Set up in 2014, Poloniex lists over 60 cryptocurrencies for trading. But after five years of operating in California, it seems Poloniex is planning to shift its base. The exchange announced that crypto traders in the US couldn’t trade in the portal starting on November 1. Customers received a notification along with a request to withdraw their funds before December 15, 2019. Shifting from the US, Poloniex plans to target crypto traders in the Asia-Pacific region. It has also launched pwang.com, a dedicated exchange for Asia-Pacific traders.
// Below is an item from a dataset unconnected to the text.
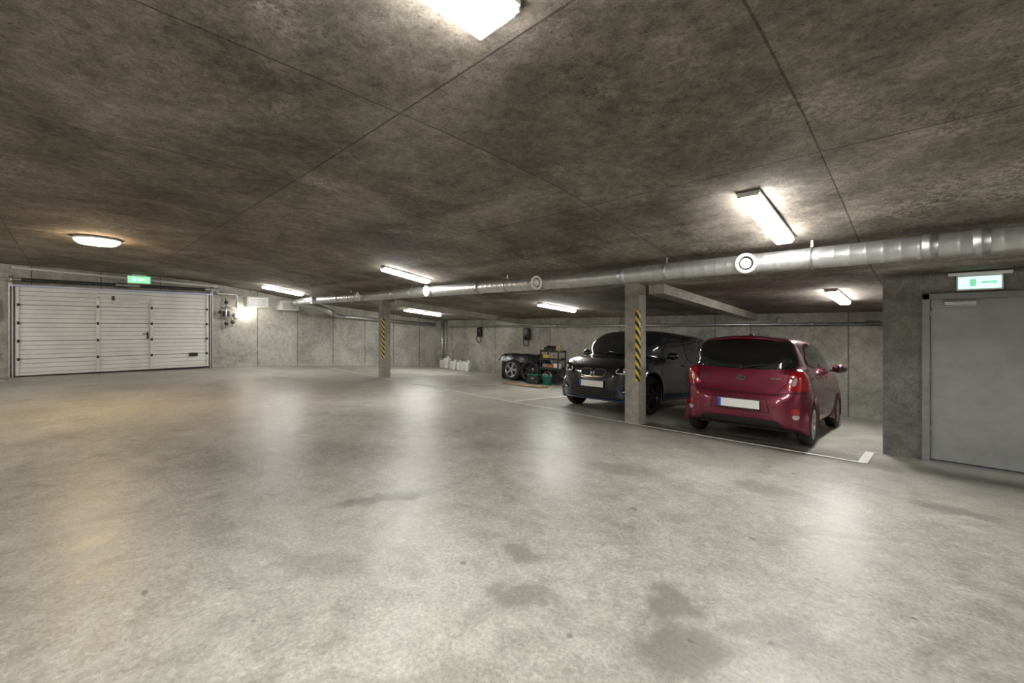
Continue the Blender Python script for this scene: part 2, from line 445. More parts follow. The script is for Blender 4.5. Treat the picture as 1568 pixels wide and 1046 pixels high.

Circle acquired Poloniex in February 2018 for $400 million. But after a year and a half, Poloniex spun off from Circle as an independent entity, Polo Digital Assets. The newly created business has backing from an investor in Asia and set up an office in Hong Kong this year. Considering the company’s support in Asia and its new office in Hong Kong, moving might seem like the best strategic decision. Let’s not forget that Poloniex no longer provides access to traders from the US. In my opinion, Poloniex could shift its base to Asia permanently.

Conclusion

While some of these recent events might raise concerns, Poloniex is still an active exchange. I can’t deny that some of these coincidences seem fishy. The company’s restricting access to US traders at a time when the Cryptocurrency Act of 2020 seems imminent, disabling Zcash wallet alongside the data leak, and increasing its focus on Asia all seem a little scary.